Tuli was part of that optimistic and articulate generation of young people who went to Brooklyn College in the 30s at the height of a radical student body and professorship in the 1930s. Like many of his generation, he was disappointed with the remedies of his age but was no less critical of the elites who had created the Great Depression, the Military-Industrial Establishment, etc. In the 50s Tuli lived in the Village and wrote free verse. He was developing a style that evolved slowly into the witty and comical demeanor he displayed in early poetry scenes like Le Metro in the 60s. He had a tremendous physical presence one couldn't explain. Even when he said nothing, he seemed to fill any room.
I became very friendly with Tuli during the next few decades. I admired him. Tuli was not just a scoffer and naysayer. He had devoted himself to marriage and raising a family. He had excellent relations with his children. He was also absolutely fearless. He might have been thrown into jail for running a bookstore in the East Village called Fuck You. He was also part of the political street rebellion in Chicago in 1968. He was also one of the poets long with Leonard Cohen, Lou Reed and Bob Dylan who put his lyrical talents into a rock group. He was a very adaptable man. He had come a long way from the Old Left.

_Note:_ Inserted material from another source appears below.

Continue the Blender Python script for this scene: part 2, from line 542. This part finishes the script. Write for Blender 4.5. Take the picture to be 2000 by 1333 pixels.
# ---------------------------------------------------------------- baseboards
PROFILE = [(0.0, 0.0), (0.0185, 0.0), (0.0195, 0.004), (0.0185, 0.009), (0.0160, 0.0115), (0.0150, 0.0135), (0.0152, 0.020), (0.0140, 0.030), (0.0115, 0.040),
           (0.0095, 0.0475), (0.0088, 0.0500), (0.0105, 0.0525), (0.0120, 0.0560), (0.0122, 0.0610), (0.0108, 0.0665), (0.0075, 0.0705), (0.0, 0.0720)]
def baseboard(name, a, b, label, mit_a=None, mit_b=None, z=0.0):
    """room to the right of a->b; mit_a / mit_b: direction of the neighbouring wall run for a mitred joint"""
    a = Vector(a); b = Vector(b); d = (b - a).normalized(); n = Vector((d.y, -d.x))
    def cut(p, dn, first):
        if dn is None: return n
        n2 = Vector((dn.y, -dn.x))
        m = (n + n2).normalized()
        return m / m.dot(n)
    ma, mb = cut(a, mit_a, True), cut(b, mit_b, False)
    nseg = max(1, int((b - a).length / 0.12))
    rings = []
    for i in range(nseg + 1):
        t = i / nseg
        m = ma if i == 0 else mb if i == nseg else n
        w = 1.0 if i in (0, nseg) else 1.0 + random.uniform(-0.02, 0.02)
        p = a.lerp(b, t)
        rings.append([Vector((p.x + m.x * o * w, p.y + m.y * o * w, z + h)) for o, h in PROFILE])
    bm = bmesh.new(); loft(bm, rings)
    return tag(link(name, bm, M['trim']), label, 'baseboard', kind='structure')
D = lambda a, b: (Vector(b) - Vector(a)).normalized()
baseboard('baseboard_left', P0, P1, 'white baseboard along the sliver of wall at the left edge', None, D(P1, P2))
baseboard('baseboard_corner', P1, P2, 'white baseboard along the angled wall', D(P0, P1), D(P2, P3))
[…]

Though Tuli was middle-aged when the 60s occurred, he always looked twenty years younger than he was. Even when he was 90 he had natural coal black hair. Physically he was tall, rangy, broad-shouldered, well set up. Since he was the resident clown of the Fugs he suggested by his public appearance on stage; he was on the grotesque side. In person, there was nothing weird about Tuli.
Tuli had a television show in the 80s and 90s on Public Access. It was topical. It gave a sense of Tuli as a cracker barrel philosopher that one couldn't get from the radio.